On 28 January 1881 Haggard received a note from his old friend W.H. Beaumont, then Resident Magistrate of Newcastle, informing him that the ‘troops failed this morning in their attack on the “Nek” and had to retreat to the waggon laager.’ At around noon on 8 February they once again heard the ‘guns at work in the neighbourhood of the hill Scheins Hoogte, about eleven miles from our farm.’

Louie, Haggard’s wife, also had news of life on the farm. ‘The farm was pretty flourishing. We are now in the middle of haymaking.’ ‘Haymaking was considered rather a new departure in that district in our time,’ Haggards recalled with pride, ‘where the cattle were left to get through the winter as best they could.’

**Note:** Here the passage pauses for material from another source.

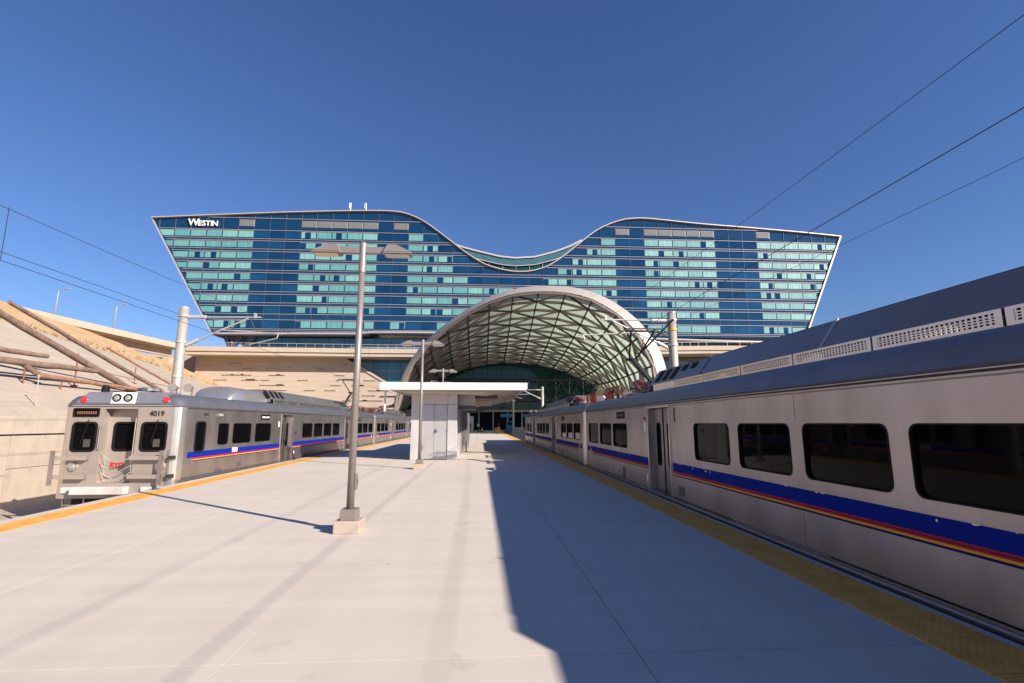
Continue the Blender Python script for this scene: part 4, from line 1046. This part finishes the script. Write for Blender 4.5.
# hanging screens and bulkheads to the right of it
B = empty('shelter', (0,0,0), 0, 'glass and metal waiting shelter with a boxy bulkhead, right behind the kiosk', 'shelter')
MB().box((-1.0,24.0,2.42),(-.24,24.2,2.95)).build('bulkhead', M_kiosk, B, bevel=.01)
MB().box((-.24,24.4,2.78),(.85,24.6,2.95)).build('bulkhead', M_grey, B)
MB().box((-.24,26.5,2.50),(.62,26.7,2.74)).build('beam', M_soffit, B)
MB().box((-1.0,23.9,2.24),(-.20,25.2,2.40)).build('beam', M_grey, B)
for q, y in enumerate((29,33,37)): MB().bar((-.9,y,2.35),(.75,y,2.62),.25,.10).build('raking_beam', M_grey, B)
for q in range(9):
    y = 26.8+q*2.1; MB().box((-1.0,y,.25),(-.95,y+2.04,2.3)).build('glass_screen', M_grey, B)
for q in range(10):
    y = 26.77+q*2.1; MB().box((-1.03,y-.03,0),(-.93,y+.03,2.4)).build('screen_post', M_pole, B)
for k, y in enumerate((29.5,34.5)): MB().box((-.82,y,0),(-.74,y+.06,.95)).build('bollard', M_pole, B)
MB().box((-2.8,104,0),(-1.3,106,3.0)).build('rear_kiosk', M_kiosk, B, bevel=.02)
R = empty('canopy_roof', (0,0,0), 0, 'flat white canopy roof with tan underside over the kiosk', 'canopy roof')
x0, x1 = -4.2, 1.95
def slab(y0, y1, xa, xb):
    b = MB(); b.hexa([(xa,y0,3.12),(xb,y0,3.12),(xb,y1,3.12),(xa,y1,3.12),(xa,y0,3.28),(xb,y0,3.28),(xb,y1,3.28),(xa,y1,3.28)])
    return b
slab(21.3,27.2,x0,x1).build('roof_slab', M_cfascia, R, bevel=.01)
slab(27.3,36.5,-1.3,x1).build('roof_slab', M_cfascia, R, bevel=.01)
def soff(y0, y1, xa, xb, xm0, xm1, zl_=2.9):
    b = MB(); b.hexa([(xm0,y0,zl_),(xm1,y0,zl_),(xm1,y1,zl_),(xm0,y1,zl_),(xa+.04,y0,3.115),(xb-.04,y0,3.115),(xb-.04,y1,3.115),(xa+.04,y1,3.115)]); return b
soff(21.5,27.1,x0,x1,-3.2,.3).build('soffit', M_soffit, R)
soff(27.4,36.4,-1.3,x1,-1.2,.2,2.75).build('soffit', M_soffit, R)
MB().box((x0,21.22,2.985),(x1,21.3,3.30)).build('fascia', M_cfascia, R)
MB().box((x1,21.22,3.05),(x1+.05,36.5,3.30)).build('fascia', M_cfascia, R)
for y in (21.9,): MB().box((x0+.08,y,2.1),(x0+.15,y+.07,3.0)).build('hanger', M_cfascia, R)
for x, y in ((-2.0,22.6),(-1.4,23.2)):
    MB().tube([(x-.2,y,3.28),(x-.2,y,3.46),(x+.2,y,3.46),(x+.2,y,3.28)],.02,6).build('roof_pipe', M_galv, R)

# ------------------------------------------------------------------ overhead line masts and wires
def mast(x, y, side, lab, jumper=False):
    r = empty('catenary_mast', (x,y,0), 0, lab, 'catenary mast', 'overhead line masts beside the tracks')
    MB().lathe([(.40,TZ-.05),(.40,TZ+.5)],(0,0,0),20).build('footing', M_conc, r)
    MB().tube([(0,0,TZ+.4),(0,0,3),(0,0,6.6)],[.215,.20,.185],20).build('pole', M_wpole, r, smooth=True)
    MB().lathe([(.19,6.58),(.19,6.64)],(0,0,0),20).build('pole_cap', M_galv, r)
    for z in (6.25,5.1,3.6): MB().lathe([(.225,z-.05),(.225,z+.05)],(0,0,0),20).build('collar', M_galv, r)
    if jumper: MB().lathe([(.215,5.75),(.215,5.85)],(0,0,0),20).build('yellow_band', M_yband, r)
    s = side
    c = empty('cantilever'); c.parent = r
    MB().tube([(s*.2,0,6.22),(s*.95,0,6.22)],.085,10).build('insulator', M_kiosk, c)
    MB().tube([(s*.9,0,6.22),(s*3.3,0,6.24)],.035,8).build('top_tube', M_galv, c)
    MB().tube([(s*.22,0,4.95),(s*.7,0,5.2)],.08,10).build('insulator', M_kiosk, c)
    MB().tube([(s*.65,0,5.17),(s*2.75,0,6.18)],.04,8).build('bracket_tube', M_galv, c)
    MB().tube([(s*1.65,0,5.65),(s*4.3,0,5.5)],.03,8).build('registration_tube', M_galv, c)
    MB().tube([(s*4.1,0,5.5),(s*4.05,0,5.3),(s*2.85,0,5.0)],.025,8).build('steady_arm', M_galv, c)
    MB().tube([(s*2.85,0,6.2),(s*3.1,0,5.6)],.01,5).tube([(s*2.95,0,6.2),(s*2.0,0,5.62)],.01,5).build('drop_wire', M_wire, c)
    MB().box((s*3.05-.05,-.05,6.2),(s*3.05+.05,.05,6.42)).build('clamp', M_galv, c)
    if jumper: MB().tube([(0,-.22,6.25),(s*1.5,-.1,4.75)],.045,8).tube([(s*1.5,-.1,4.75),(s*1.35,0,5.4)],.02,6).build('feeder_cable', M_rubber, c)
    else: pass
    return r
mast(8.7, 21.9, -1, 'pale overhead line mast rising behind the right train', True)
mast(-13.05, 22.4, 1, 'pale overhead line mast behind the cab of the left train')
mast(8.7, 70, -1, 'small far overhead line mast above the end of the right train')
def wire(pts, r, nm, lab):
    o = MB().tube(pts, r, 6).build(nm, M_wire, smooth=True); tag(o, lab, 'wire'); return o
def span(x0, x1, ys_, z, sag, n=10):
    out = []
    for a, c in zip(ys_, ys_[1:]):
        for k in range(n):
            t = k/n; out.append((x0+(x1-x0)*0, a+(c-a)*t, z-sag*4*t*(1-t)))
    out.append((x0, ys_[-1], z)); return out
Ys = [-26,22,70]
wire(span(5.7,0,Ys,6.28,.45), .0048, 'messenger_wire', 'topmost overhead wire crossing the sky at upper right')
wire([(5.7,-26,4.89),(5.7,70,4.89)], .0064, 'contact_wire', 'thick middle overhead wire crossing the sky at right')
wire(span(8.85,0,Ys,6.15,.3), .0048, 'feeder_wire', 'lowest of the three overhead wires at right, meeting the mast top')
wire(span(-10,0,[-26,22.4,70],6.33,.35), .006, 'messenger_wire', 'upper overhead wire across the sky at far left')
wire(span(-12.85,0,[-26,22.4],6.2,.12), .008, 'feeder_wire', 'overhead wire at left that ends on the mast insulator')
wire([(-10,-26,4.95),(-10,70,4.95)], .007, 'contact_wire', 'thin contact wire above the left train roof')
b = MB()
for y in (4.5,10.65): b.tube([(-10,y,4.95),(-10,y,6.12)],.007,5)
o = b.build('dropper_wires', M_wire); stuff(o); tag(o, 'thin vertical dropper wires hanging over the left track', 'wire')

# ------------------------------------------------------------------ timber logs on the slope
def log(p, q, r0, r1, lab, m_=M_log, wob=.022, n=12):
    p, q = Vector(p), Vector(q); b = MB(); pts = []; rr = []
    for k in range(n+1):
        t = k/n; pts.append(p.lerp(q, t)+Vector((0,random.uniform(-1,1)*wob,random.uniform(-1,1)*wob*.8))); rr.append((r0+(r1-r0)*t)*random.uniform(.94,1.06))
    b.tube(pts, rr, 12)
    o = b.build('log', m_, smooth=False); autosmooth(o, 50); return tag(o, lab, 'log', 'weathered timber logs laid on the slope')
log((-21,23.07,6.93),(-21.2,34.9,3.7),.085,.13,'long bare log whose upper end pokes above the bridge line, highest of all logs')
log((-21,21.3,6.8),(-21,31.9,3.5),.145,.175,'thickest grey log running from the left picture edge down behind the train roof')
log((-23,32,6.2),(-23,38.6,4.5),.055,.08,'short thin brown log nearest the mast', M_log2, .02)
log((-21,20.5,4.78),(-21,25.5,4.8),.15,.10,'knobbly short log at the left picture edge, upper of the two stubs', wob=.035)
log((-21,20.5,4.3),(-21,29.1,4.42),.17,.13,'knobbly long log at the left edge that crosses the thick one', wob=.04)
log((-20.6,24.7,3.8),(-20.6,31.5,3.62),.11,.10,'orange stripped log lying just above the left train roof', M_log2, .02)
log((-21,24.3,4.25),(-20.9,25.3,3.75),.12,.12,'short dark stub joining the knobbly log to the orange log', wob=.01)
for k, (a, c, r, lab) in enumerate((((-21,24.35,4.2),(-21,24.4,2.6),.035,'rusty steel post under the knobbly log'),((-21,27.3,5.2),(-21,27.3,3.3),.035,'rusty steel post between the two long logs'),((-20.6,26.0,3.6),(-20.6,26.0,2.6),.03,'short rusty steel post under the orange log'),((-23,34.8,5.3),(-23,34.8,4.0),.03,'short rusty post under the thin brown log'))):
    o = MB().tube([a,c],r,8).box((a[0]-.1,a[1]-.1,c[2]-.02),(a[0]+.1,a[1]+.1,c[2]+.25)).build('steel_post', M_rust); tag(o, lab, 'post', 'rusty posts propping the logs')
o = MB().tube([(-18.2,21.9,1.6),(-18.2,21.8,3.5)],.018,8).lathe([(.05,3.5),(.05,3.56)],(-18.2,21.8,0),8).build('marker_pole', M_galv); tag(o, 'thin pale pole behind the concrete wall, below the orange log', 'pole')

# ------------------------------------------------------------------ far platform end: mast, barriers, people, cones
o = empty('light_pole', (6.0,91,0), 0, 'slim pale light pole beyond the far end of the right train', 'light pole')
MB().tube([(0,0,-1.2),(0,0,5.6)],.16,10).build('pole', M_galv, o); MB().lathe([(.1,0),(.35,.15),(.35,.5),(.1,.6)],(0,0,5.3),12).build('lamp_head', M_galv, o)
for k, (x, y, lab) in enumerate(((6.5,86,'pale concrete block beyond the far end of the right train'),(8.2,80,'second concrete block, right of the pole beyond the right train'))):
    MB_ = MB().hexa([(x-1.1,y-.6,TZ),(x+1.1,y-.6,TZ),(x+1.1,y+.6,TZ),(x-1.1,y+.6,TZ),(x-1.0,y-.3,.9),(x+1.0,y-.3,.9),(x+1.0,y+.3,.9),(x-1.0,y+.3,.9)])
    tag(MB_.build('concrete_block', M_conc, bevel=.05), lab, 'barrier', 'concrete blocks at the track end')
b = empty('buffer_stop', (5.7,98,0), 0, 'dark steel buffer stop closing the right track before the doors', 'buffer stop')
MB().box((-1.2,-.2,-.3),(1.2,.2,.5)).build('beam', M_grey, b); MB().bar((-.7,0,TZ),(-.7,0,-.3),.2,.2).bar((.7,0,TZ),(.7,0,-.3),.2,.2).build('frame', M_dark, b)
for k, (x, y, lab) in enumerate(((2.7,88,'orange traffic cone left of the yellow strip at the far platform end'),(.4,93,'orange traffic cone farthest down the platform'))):
    c = empty('traffic_cone', (x,y,0), 0, lab, 'traffic cone', 'orange traffic cones')
    MB().box((-.24,-.24,0),(.24,.24,.04)).build('base', M_rubber, c); MB().lathe([(.2,.04),(.05,.9),(.03,.92)],(0,0,0),14).build('cone', M_cone, c, smooth=False); MB().lathe([(.15,.38),(.115,.56)],(0,0,0),14).build('band', M_white, c)
def person(x, y, rz, top, lab):
    me = bpy.data.meshes.new('person')
    J = [(0,0,.95),(0,0,1.15),(0,.0,1.38),(0,-.01,1.50),(0,-.02,1.60),(0,-.02,1.72),
         (.19,0,1.40),(.25,.03,1.12),(.24,-.06,.88),(-.19,0,1.40),(-.25,-.02,1.12),(-.24,-.10,.88),
         (.09,0,.90),(.11,-.06,.50),(.11,.05,.08),(.11,-.10,.04),(-.09,0,.90),(-.11,.05,.50),(-.11,.12,.09),(-.11,-.02,.04)]
    Eg = [(0,1),(1,2),(2,3),(3,4),(4,5),(2,6),(6,7),(7,8),(2,9),(9,10),(10,11),(0,12),(12,13),(13,14),(14,15),(0,16),(16,17),(17,18),(18,19)]
    Rr = [.13,.13,.15,.055,.09,.075,.06,.045,.035,.06,.045,.035,.09,.06,.045,.04,.09,.06,.045,.04]
    me.from_pydata([(a, b_, c) for a, b_, c in J], Eg, []); o = bpy.data.objects.new('person', me); COL.objects.link(o)
    sk = o.modifiers.new('skin', 'SKIN'); o.modifiers.new('sub', 'SUBSURF').levels = 1; o.modifiers['sub'].render_levels = 1
    for i, v in enumerate(me.skin_vertices[0].data): v.radius = (Rr[i], Rr[i]); v.use_root = (i == 0)
    me.materials.append(M_trouser); o.location = (x, y, 0); o.rotation_euler = (0,0,rz)
    dg = bpy.context.evaluated_depsgraph_get(); m2 = bpy.data.meshes.new_from_object(o.evaluated_get(dg)); m2.materials.clear()
    for m_ in (M_trouser, top, M_skin): m2.materials.append(m_)
    for f in m2.polygons: f.material_index = 0 if f.center.z < .98 else (2 if f.center.z > 1.47 or (f.center.z < .95) else 1); f.use_smooth = True
    o.modifiers.clear(); o.data = m2
    MB().lathe([(.105,1.64),(.105,1.72),(.06,1.80),(.01,1.82)],(0,0,0),12).build('hair', M_trouser, o, smooth=True)
    return tag(o, lab, 'person', 'people at the far end of the platform')
person(-1.9,96,.4,M_trouser,'person in dark clothes at the far doors, leftmost of the group')
person(-.3,90,2.6,M_hivis,'person in a yellow high-visibility vest at the far platform end')
person(3.6,97,1.2,M_redcloth,'person in a red top beside the yellow strip near the doors')
o = empty('ticket_machine', (6.6,111.8,0), 0, 'blue ticket machine by the station doors', 'ticket machine')
MB().box((-.8,-.4,0),(.8,.4,2.1)).build('body', M_bluesign, o, bevel=.04); MB().box((-.5,-.43,1.2),(.5,-.39,1.8)).build('screen', M_rubber, o)
o = empty('trash_bin', (4.9,84,0), 0, 'small yellow bin on the far platform edge', 'bin'); MB().lathe([(.25,0),(.3,.8),(.2,.95)],(0,0,0),14).build('body', M_yel, o); MB().lathe([(.1,.95),(.1,1.0)],(0,0,0),10).build('lid', M_rubber, o)
o.location = (3.0,82,0)
print('windows', nl, nd, 'objects', len(bpy.data.objects))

Another first for Haggard and Cochrane was the farming of ostriches in this part of Natal. They also invested hundreds of pounds in a bunch of trek oxen.

Plenty orange trees were planted of which some still stands today.

MORESCO BAR

At Hilldrop, Rider Haggard had his friend Cochrane, his Zulu servant Mazooku and his favourite horse, Moresco.

While Haggard was in England, Moresco had been having adventures of his own. One night he had escaped to chase after some mares and been stolen by horse thieves. Cochrane, knowing of Haggard’s devotion to the horse, advertised large rewards for Moresco’s return and eventually traced him down to the Cape. But there the trail vanished.

Some months later Cochrane was riding down to Newcastle when he saw a horse in the pound that looked oddly familiar. “There was Moresco, worn to a shadow of his former self, his bones sticking through his skin and his shoulders galled and running with sores.”
No one ever discovered where he had been or how he had come back.

Cochrane nursed Moresco back to health and by the time Haggard and Louie arrived he was more or less recovered. However he never regained his full strength and despite being a salted horse he caught horse-sickness in May 1881. He was thought to be recovering ‘when one night they heard a strange, heavy thumping at the back of the house. Rider got up to see what it was, and found Moresco dying outside the door.

Some instinct to find help in this extremity had made him struggle painfully over the low wall which devided the horse kraal from the house premises, and dragging himself to the door he had been banging on it with his head.